London Olympics 'to be greenest ever'

The London 2012 Olympics are to be the greenest games in history, according to reports from the BBC. With 2,012 days to go, the body in charge of construction and design said it would champion low waste, low carbon emissions and green transportation. Olympic Delivery Authority (ODA) chief executive David Higgins said: "Ensuring a sustainable approach to building the Games will help ensure London 2012 is remembered not only as two weeks of fantastic sporting action, but also as the greenest games to date." The ODA claims it will cut emissions to 50% by generating energy on the site and renewable energy. It also said about 90% of the demolition materials will be reused or recycled and at least 20% of materials used in permanent venues and residential areas would be recycled. And half of the construction materials will be transported to the Olympic Park by rail and water.
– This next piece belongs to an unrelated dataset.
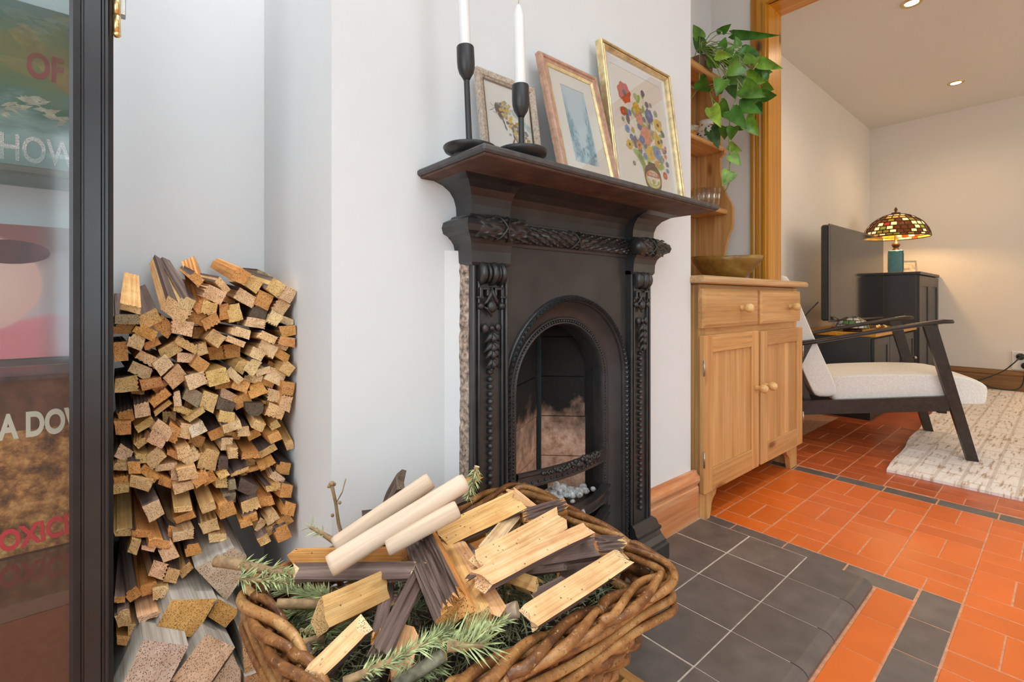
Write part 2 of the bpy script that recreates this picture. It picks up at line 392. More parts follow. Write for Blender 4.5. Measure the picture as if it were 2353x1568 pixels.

Walking, cycling and public transport will be promoted as the best ways to get to the events. London Olympic Organising chairman Lord Coe and Prime Minister Tony Blair responded to the strategy in a joint podcast. Blair added that London 2012 could become a "cutting edge example of sustainability". Lord Coe said London was trying to produce a better example of green and sustainable Games than the much-praised Sydney 2000 Games. The green strategy however could be overshadowed by Wednesday's report by MPs on the Culture, Media and Sport Select Committee. It is expected to call for a cap on lottery spending on the event, which is currently set at £1.5bn for building and staging the event. Earlier this month, the government indicated it may use National Lottery funds to make up for the shortfall in the final budget.